愕然として裕一は、その連絡を父・三郎(唐沢寿明)に渡す。「諦めんな。何とがなるって」。そうはいっても、三郎にあてがあるわけではない。
裕一「もう終わり。すべて終わりだ」
三郎は裕一の状況を音に手紙で知らせた。手紙のあて先は沼津の住所だったため、音の母の光子(薬師丸ひろ子)が音楽学校受験のために東京にいる音に慌てて届けた。

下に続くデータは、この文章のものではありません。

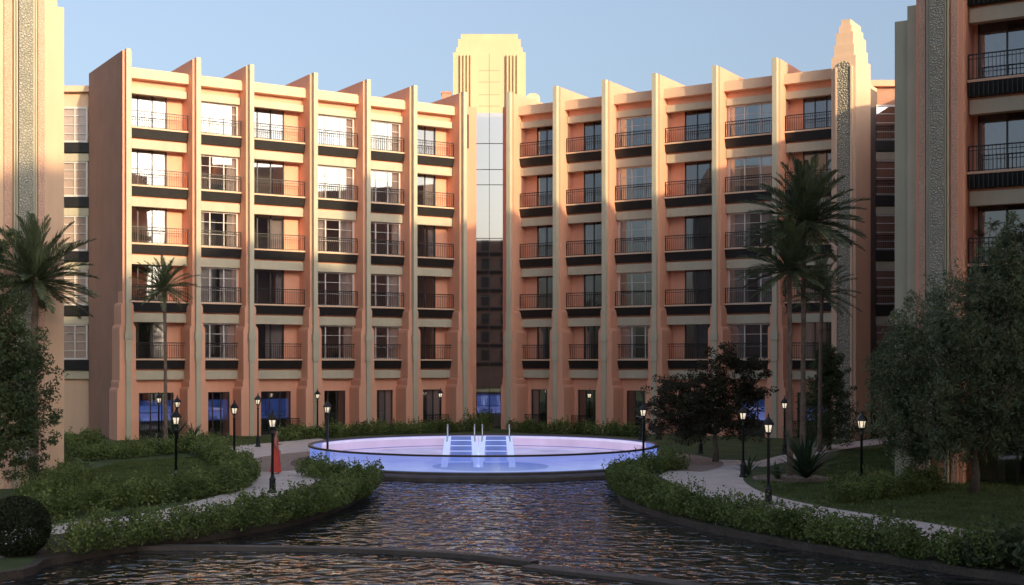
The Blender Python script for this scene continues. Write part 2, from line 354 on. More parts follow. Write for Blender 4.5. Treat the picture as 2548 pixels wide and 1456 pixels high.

三郎からの手紙を読んだ音は、いてもたってもいられず福島に向かう。
「また出会って。運命だよ。音楽だってそうよ」
裕一を探しまわって、川俣銀行の同僚に教えてもらった教会を訪れた音は、ハッとする。幼い頃に父に連れられて飛び入りで歌った記憶がよみがった。オルガンの陰に裕一はいた。「音さん・・・」
音「裕一さん、あたしお父さんにここへ連れられてきたことがある。ここで歌ったの」
壇上の音を見た裕一も、その日の記憶がよみがえった。楽しそうに歌っている少女に心を奪われたあの日。あの少女が音だったなんて。「あの時、出会ってたんだ。ここで歌う君を見てたんだ」。二人の思い出がひとつになった。
裕一「僕はひどい男だ。あなたを捨て、留学を選んだ。あなたに会う資格はありません。僕は銀行員として働くしかない。僕を忘れて、一流の歌手になってください」
音「小さい時に会って、また出会って。運命だよ。音楽だってそうよ。また出会うわ。裕一さんをほっとくはずがない!」
裕一「僕は、音楽にかけるべきところをあなたに愛を求め、家族に感謝しなかった。音楽の神様に見捨てられたんだ」。自分を責める裕一は教会から出て行った。